Sarbox a Relief for Small Companies: But Unlikely to Stop Outflows from Small-Cap Funds

Relaxation of Sarbanes-Oxley audit and reporting rules passed unanimously by the Securities and Exchange Commission last month may address the burdensome compliance costs of the law that companies-especially small ones-complained about, but it probably won't be enough to reverse the small-cap slide.

Since January, small-cap funds, which represent $443 billion under management, have seen $2.5 billion in outflows, according to data from Boston-based Financial Research Corp. Compliance costs are chief among the factors smaller companies-once the market sweethearts-cite for their more recent slump in performance. Year-to-date through Aug. 1, small growth funds have returned 5.85%, whereas large growth funds are up 6.86% and mid-cap growth funds are up 9.9%, according to Morningstar of Chicago.

Commissioners voted unanimously at a July 26th meeting to amend the audit requirements associated with the much-maligned auditor's certification Section 404 of the five-year-old law.

"This is a giant step forward toward a more efficient, effective and appropriate implementation to Section 404," SEC Chairman Christopher Cox said before the vote.

The move swaps Auditing Standard No. 2, which required companies to pay outside auditors to certify all findings internal audits produced, for a more relaxed Auditing Standard No. 5, which scales down the auditors' mandates to a more a-la-carte review, focusing on material controls and items central to the company's business, which can be adjusted according to the size of the company.

Cox lauded the work of the Public Company Accounting Oversight Board, which sets the auditing standards, for its work studying the old guideline and writing the new one. "Small public companies should particularly benefit from the scalability built into the new auditing standard," he said.

The SEC has also commissioned a study to examine the cost to small companies, or those with $75 million or less in market capitalization, of 404 compliance. Since the law was first passed, small companies especially had complained about the burdensome cost and time involved in having an independent auditor conduct the comprehensive review.

Compliance with the Section 404 provisions under the old Auditing Standard No. 2 cost the average company $3.8 million in 2005 alone, according to a survey of 238 members of Financial Executives International, a 1,500 member organization of financial officers. Larger member companies may skew that average, but in a comment letter this year, the industry organization noted that for a small company, even a fraction of that can be a serious burden, borne, in part, by shareholders.

Smaller businesses have been begging for SEC mercy since the law was implemented. Last week, Cox said that another extension for small companies is not out of the question. As of now, small companies will not be required to provide outside audits until 2008. Cox said that may be delayed until 2009.

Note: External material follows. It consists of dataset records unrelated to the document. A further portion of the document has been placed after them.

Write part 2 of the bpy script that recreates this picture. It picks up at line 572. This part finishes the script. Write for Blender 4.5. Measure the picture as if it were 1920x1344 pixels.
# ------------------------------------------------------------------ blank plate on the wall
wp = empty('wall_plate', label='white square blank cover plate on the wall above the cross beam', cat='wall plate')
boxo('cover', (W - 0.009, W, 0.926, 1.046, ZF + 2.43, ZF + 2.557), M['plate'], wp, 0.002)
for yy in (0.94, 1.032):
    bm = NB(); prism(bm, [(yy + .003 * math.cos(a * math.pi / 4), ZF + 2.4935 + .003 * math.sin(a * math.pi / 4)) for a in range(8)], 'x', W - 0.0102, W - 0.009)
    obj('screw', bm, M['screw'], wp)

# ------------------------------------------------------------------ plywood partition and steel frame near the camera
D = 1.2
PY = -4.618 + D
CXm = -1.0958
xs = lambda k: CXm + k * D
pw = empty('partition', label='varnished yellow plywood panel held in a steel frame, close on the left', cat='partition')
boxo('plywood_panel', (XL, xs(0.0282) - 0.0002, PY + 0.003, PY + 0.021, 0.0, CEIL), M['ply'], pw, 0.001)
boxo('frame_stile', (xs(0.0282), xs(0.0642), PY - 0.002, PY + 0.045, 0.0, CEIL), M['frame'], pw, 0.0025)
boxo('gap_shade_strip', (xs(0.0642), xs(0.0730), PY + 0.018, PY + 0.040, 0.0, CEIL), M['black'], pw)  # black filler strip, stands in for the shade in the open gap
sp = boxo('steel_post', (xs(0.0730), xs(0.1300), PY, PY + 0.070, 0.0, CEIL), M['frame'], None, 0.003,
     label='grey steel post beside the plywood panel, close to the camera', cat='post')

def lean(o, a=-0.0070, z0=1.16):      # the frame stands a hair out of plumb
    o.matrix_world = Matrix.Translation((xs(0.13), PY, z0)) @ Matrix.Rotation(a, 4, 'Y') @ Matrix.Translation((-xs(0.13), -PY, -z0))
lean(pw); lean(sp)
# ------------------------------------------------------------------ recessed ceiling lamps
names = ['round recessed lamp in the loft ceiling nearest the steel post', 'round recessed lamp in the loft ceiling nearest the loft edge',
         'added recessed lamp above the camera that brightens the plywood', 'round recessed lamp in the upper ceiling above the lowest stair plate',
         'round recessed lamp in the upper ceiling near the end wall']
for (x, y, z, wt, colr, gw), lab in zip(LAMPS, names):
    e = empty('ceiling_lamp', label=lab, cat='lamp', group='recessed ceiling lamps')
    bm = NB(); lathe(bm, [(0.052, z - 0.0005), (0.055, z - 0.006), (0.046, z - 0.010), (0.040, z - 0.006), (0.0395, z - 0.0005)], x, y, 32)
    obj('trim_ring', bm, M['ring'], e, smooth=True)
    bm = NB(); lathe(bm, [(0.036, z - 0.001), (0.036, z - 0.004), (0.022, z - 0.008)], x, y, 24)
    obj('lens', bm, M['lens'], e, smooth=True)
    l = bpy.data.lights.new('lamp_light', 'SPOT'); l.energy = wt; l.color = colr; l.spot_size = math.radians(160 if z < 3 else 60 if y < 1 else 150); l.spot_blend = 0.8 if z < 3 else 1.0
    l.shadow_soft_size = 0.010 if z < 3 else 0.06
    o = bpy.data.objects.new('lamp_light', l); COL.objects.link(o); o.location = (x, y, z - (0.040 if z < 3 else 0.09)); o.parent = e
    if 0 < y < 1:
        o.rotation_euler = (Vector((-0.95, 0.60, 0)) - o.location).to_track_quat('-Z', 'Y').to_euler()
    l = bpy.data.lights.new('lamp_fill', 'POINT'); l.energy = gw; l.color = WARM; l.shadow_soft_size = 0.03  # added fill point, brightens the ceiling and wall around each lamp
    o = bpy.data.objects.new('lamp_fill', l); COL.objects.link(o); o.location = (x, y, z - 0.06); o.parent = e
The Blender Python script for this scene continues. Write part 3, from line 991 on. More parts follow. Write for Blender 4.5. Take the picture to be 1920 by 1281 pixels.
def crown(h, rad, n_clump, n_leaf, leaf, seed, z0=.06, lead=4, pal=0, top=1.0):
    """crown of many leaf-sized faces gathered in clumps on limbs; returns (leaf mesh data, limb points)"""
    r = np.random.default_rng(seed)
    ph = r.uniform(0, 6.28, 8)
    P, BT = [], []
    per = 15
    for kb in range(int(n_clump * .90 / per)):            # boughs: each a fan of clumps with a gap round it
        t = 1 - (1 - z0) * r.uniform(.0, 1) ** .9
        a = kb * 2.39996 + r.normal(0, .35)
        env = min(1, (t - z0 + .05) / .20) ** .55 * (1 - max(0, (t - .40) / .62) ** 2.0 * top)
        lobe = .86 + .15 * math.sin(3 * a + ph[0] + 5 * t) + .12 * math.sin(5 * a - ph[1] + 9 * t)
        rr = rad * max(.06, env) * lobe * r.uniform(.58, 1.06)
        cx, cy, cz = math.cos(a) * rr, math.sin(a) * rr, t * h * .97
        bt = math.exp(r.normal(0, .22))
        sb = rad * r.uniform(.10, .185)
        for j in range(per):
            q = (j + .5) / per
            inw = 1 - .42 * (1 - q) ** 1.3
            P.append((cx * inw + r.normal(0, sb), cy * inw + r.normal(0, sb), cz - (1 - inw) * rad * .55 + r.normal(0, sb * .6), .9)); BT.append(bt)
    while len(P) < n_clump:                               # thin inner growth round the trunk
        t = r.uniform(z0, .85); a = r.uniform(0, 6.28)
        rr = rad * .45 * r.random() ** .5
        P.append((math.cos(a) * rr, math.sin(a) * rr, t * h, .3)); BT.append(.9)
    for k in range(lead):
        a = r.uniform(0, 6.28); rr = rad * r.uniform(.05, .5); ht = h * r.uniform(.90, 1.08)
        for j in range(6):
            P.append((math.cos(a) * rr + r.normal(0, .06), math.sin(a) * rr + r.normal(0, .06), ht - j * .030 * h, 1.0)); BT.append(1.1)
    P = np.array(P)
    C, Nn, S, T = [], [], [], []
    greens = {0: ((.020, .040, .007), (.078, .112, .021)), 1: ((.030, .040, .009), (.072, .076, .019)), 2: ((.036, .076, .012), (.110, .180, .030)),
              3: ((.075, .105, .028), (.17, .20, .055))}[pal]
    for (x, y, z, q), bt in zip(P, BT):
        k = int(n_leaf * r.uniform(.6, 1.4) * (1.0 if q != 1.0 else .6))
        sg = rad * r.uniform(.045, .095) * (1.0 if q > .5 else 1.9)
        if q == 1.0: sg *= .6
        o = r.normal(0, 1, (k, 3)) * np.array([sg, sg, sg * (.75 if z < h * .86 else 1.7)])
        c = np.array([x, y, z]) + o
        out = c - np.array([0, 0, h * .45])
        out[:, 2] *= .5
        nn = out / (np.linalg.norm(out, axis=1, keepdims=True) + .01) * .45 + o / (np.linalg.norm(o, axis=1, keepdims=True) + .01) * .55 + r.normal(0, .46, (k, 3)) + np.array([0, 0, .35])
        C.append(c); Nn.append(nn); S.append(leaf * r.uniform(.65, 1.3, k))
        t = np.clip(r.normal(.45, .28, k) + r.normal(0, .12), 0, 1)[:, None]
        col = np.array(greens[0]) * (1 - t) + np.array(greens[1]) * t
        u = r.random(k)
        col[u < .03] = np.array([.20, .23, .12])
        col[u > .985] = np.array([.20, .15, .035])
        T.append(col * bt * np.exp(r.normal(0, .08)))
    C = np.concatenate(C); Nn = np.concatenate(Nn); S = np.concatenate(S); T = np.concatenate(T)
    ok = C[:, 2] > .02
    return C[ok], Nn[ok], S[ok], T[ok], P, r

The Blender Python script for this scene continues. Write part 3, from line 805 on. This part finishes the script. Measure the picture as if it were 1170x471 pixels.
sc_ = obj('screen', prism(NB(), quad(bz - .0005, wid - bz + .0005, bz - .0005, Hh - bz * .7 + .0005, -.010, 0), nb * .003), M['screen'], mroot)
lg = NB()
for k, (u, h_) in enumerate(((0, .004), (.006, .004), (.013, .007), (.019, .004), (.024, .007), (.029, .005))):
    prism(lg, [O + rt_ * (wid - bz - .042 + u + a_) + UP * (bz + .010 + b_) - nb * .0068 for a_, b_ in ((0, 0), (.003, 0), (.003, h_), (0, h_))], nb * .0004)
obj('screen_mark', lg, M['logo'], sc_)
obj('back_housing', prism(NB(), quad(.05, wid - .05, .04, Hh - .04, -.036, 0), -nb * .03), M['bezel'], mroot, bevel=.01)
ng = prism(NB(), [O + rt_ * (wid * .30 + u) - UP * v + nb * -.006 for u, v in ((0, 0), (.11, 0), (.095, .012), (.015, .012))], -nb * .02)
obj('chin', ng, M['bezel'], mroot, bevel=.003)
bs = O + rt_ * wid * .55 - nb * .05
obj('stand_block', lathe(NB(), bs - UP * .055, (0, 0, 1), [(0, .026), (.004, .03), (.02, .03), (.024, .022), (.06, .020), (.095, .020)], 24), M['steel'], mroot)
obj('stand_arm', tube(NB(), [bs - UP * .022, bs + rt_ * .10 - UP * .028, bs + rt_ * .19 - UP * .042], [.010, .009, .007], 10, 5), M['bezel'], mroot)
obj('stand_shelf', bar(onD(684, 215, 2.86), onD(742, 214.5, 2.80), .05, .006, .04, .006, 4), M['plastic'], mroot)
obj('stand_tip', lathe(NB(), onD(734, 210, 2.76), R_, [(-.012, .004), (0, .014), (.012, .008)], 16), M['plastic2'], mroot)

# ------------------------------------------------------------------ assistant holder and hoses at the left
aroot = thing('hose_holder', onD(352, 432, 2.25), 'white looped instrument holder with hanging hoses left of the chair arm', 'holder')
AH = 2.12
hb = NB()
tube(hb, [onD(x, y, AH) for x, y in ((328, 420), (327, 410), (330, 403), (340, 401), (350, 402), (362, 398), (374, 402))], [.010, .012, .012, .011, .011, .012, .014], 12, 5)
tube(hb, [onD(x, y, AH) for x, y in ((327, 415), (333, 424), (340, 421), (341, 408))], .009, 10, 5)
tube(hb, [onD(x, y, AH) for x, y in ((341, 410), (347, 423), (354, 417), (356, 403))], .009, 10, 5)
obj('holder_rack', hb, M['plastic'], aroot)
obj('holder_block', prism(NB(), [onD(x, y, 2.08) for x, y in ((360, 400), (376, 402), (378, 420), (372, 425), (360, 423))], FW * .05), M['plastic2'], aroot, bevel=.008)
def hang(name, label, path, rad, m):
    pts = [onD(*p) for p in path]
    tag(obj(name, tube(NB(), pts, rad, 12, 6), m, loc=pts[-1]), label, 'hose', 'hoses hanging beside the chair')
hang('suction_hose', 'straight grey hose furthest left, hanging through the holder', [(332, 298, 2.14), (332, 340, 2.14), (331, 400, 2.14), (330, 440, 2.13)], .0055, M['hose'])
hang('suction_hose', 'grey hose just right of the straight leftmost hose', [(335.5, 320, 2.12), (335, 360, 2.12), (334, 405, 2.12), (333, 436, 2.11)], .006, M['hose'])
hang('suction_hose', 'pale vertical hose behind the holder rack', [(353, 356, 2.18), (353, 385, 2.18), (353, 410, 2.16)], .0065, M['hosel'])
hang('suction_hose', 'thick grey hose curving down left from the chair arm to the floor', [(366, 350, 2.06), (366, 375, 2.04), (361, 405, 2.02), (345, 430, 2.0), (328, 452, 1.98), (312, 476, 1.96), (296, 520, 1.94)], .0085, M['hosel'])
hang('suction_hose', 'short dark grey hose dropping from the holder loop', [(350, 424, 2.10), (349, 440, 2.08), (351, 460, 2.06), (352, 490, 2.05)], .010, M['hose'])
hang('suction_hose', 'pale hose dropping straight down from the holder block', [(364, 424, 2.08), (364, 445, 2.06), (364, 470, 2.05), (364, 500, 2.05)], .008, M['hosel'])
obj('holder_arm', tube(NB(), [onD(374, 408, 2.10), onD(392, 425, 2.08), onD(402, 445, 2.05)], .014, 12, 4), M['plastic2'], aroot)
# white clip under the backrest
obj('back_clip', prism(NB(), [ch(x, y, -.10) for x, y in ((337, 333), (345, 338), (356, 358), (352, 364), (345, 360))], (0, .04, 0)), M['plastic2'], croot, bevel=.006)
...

But it won't be abandoned on his watch. Cox branded exempting small public companies a "mistake."

Because of the 2002 law that came in the wake of accounting scandals at Enron and WorldCom, Cox said, "We can be proud that confidence in our capital markets has been restored."

But not everyone is as convinced that the value of the stock price is outweighed by the costs. The Sarbanes-Oxley rules may have renewed public faith at a time when everyone, from shareholder citizens to the President, was clamoring for tighter oversight. But the good will the law engendered among investors was probably short-lived.

"It's completely non-productive spending," said Bart Geer, lead portfolio manager of Putnam Investments' $3.9 billion Equity Income Fund, of the outside auditing and reporting costs. "There is no benefit to the shareholders and no benefit to the companies," he said.

Although relaxed auditing requirements will deliver some cost savings to small companies' balance sheets, it's unlikely to revive the performance of or restore the flows to small-cap funds any time soon.

"I haven't heard anybody say Hallelujah!'" said Todd Trubey, a small-cap fund analyst with Morningstar.

The requirements represented by Auditing Standard No. 5 will yield savings that Geer, who leads the fundamental analysis of companies filtered though his fund's quantitative screens, characterized as "moderately significant, but not enormous."

If the increased faith in public accounting has helped any sector, it may be the large-cap companies, which got a bad-boy rep after large-scale scandals that set off accounting reforms.

While small-cap funds have slumped, large-cap funds have enjoyed $785 million of inflows in 2007 so far. Flows are an imperfect indicator, as they measure investor actions, which notoriously lag performance. Furthermore, for retail investors especially, large companies signify stability in an otherwise choppy market, Trubey said.

But even size-agnostic managers like Geer say that there's still good value to be had in large-cap land, and certainly more value buys now than five or six years ago, he said.

When it comes to small caps, the options are far fewer, and the relaxed auditing rules are not likely to change that.

"The sense I have gotten is that the regulations still make it less attractive for small firms to come public than was the case pre-Sarbanes-Oxley," Trubey said. Besides discouraging new companies from going public, such challenges have fueled the wave of small companies that have merged, been acquired or delisted, he added.

In a speech he gave before the vote, Cox noted that the SEC is sensitive to concerns about cost to companies and the investors who own them, especially in an increasingly global economy.

"Investors will demand more and more things from SEC regulation," said Cox. "They will want to know that the costs are in line with the benefits."